Conclusion: Strategic Recommendations for Future Tax Compliance
The analysis of the last-minute ITR filing process reveals that the tax system is a complex, interconnected, and highly automated framework. For the taxpayer, the path to compliance is no longer a simple, annual checklist but a continuous process of data management and strategic decision-making. The fixed penalties for late filing are merely the initial consequence; the true financial risk lies in the loss of long-term benefits and the potential for forced migration to less beneficial tax regimes.
For a smoother and more financially sound experience in the future, taxpayers are advised to adopt a proactive approach. The following strategic recommendations are derived from the recurring points of failure identified in the last-minute filing process:
- Prepare in Advance: Do not wait for the deadline. Begin gathering documents such as Form 16, bank statements, and investment proofs well in advance of the due date.

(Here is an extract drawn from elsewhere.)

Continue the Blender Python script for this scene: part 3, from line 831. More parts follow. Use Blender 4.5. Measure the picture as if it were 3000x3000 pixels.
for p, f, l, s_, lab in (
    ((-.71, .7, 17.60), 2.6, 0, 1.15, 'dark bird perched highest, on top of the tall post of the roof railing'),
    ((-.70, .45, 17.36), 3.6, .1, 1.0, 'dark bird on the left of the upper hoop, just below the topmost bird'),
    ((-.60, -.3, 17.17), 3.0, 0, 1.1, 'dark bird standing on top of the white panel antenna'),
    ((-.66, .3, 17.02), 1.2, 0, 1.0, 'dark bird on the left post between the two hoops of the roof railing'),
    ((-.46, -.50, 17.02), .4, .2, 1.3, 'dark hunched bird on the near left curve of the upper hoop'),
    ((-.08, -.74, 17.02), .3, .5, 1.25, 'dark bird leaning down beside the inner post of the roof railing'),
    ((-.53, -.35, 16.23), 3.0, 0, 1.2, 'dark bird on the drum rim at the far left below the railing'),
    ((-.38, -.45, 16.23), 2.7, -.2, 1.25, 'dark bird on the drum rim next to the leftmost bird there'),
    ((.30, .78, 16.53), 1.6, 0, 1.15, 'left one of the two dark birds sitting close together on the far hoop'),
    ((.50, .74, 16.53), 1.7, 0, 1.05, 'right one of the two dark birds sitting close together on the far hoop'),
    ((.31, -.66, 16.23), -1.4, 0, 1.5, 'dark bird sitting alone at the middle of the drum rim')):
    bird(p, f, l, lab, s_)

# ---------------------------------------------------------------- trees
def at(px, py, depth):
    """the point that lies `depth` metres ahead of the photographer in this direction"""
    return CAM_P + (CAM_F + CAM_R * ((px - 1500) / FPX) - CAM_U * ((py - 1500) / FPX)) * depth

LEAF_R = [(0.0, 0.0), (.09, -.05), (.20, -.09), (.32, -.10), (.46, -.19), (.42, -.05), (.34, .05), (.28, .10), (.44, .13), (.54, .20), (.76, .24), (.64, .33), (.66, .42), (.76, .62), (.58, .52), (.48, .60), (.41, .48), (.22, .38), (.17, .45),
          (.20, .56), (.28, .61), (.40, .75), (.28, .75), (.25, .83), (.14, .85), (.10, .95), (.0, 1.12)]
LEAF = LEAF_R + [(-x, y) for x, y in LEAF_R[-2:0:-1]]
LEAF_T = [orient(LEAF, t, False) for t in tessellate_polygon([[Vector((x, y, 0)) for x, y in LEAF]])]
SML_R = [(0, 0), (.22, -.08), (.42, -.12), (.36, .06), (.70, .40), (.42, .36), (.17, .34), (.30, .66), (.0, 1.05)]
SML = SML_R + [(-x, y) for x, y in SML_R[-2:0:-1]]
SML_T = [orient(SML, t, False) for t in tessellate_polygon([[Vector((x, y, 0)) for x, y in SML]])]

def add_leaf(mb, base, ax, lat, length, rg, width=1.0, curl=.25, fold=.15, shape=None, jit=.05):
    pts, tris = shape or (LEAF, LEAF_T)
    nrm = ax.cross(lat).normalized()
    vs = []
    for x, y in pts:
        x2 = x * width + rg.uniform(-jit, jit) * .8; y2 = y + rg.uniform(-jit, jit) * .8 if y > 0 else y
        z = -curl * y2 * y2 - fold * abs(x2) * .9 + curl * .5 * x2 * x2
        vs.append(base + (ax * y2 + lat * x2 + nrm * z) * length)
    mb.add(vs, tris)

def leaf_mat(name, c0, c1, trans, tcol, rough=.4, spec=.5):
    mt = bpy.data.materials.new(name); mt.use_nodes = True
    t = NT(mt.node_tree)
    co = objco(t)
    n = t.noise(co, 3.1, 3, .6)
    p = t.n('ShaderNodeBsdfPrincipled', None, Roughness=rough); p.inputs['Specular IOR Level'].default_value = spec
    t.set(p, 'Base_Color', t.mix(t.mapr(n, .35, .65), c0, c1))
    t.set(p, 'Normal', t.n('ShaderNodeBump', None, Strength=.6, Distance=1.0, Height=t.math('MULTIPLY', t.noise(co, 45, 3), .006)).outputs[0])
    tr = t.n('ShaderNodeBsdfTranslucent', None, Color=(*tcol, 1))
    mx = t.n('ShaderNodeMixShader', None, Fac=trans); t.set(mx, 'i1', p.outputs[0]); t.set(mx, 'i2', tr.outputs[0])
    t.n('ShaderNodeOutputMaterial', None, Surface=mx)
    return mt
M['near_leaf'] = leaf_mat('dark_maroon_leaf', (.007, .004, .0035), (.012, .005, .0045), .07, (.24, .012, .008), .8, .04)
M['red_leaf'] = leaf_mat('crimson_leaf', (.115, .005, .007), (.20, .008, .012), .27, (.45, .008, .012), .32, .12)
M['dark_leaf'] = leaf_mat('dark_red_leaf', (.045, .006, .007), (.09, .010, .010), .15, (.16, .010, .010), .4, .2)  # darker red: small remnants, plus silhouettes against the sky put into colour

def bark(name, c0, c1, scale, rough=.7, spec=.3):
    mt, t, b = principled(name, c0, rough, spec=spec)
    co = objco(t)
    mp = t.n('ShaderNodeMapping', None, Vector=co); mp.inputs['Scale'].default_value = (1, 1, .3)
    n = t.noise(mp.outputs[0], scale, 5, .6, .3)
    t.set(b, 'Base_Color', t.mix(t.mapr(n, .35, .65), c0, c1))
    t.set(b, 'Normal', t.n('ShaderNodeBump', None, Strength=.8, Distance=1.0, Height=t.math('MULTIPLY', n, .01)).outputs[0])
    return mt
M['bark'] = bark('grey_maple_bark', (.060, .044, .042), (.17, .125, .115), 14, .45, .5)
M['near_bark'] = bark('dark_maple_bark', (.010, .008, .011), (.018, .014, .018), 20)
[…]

- Regularly Reconcile Data: Make it a practice to access and review Form 26AS, AIS, and TIS throughout the financial year. This will ensure that all data reported by third parties, such as banks and employers, is accurate and complete, preventing last-minute surprises.
- Pay Advance Tax: To avoid interest penalties, pay your taxes throughout the year in the form of advance tax installments.
- Prioritize Verification: Recognize that the e-filing process is not complete until the return has been e-verified. Treat this 30-day window as a hard deadline, as failure to comply will nullify the entire filing.
A timely, accurate, and verified tax return remains the most cost-effective and stress-free option for any taxpayer. By understanding the layered consequences of procrastination and adopting a more proactive stance toward financial data management, an individual can navigate the complexities of the tax system with confidence and authority.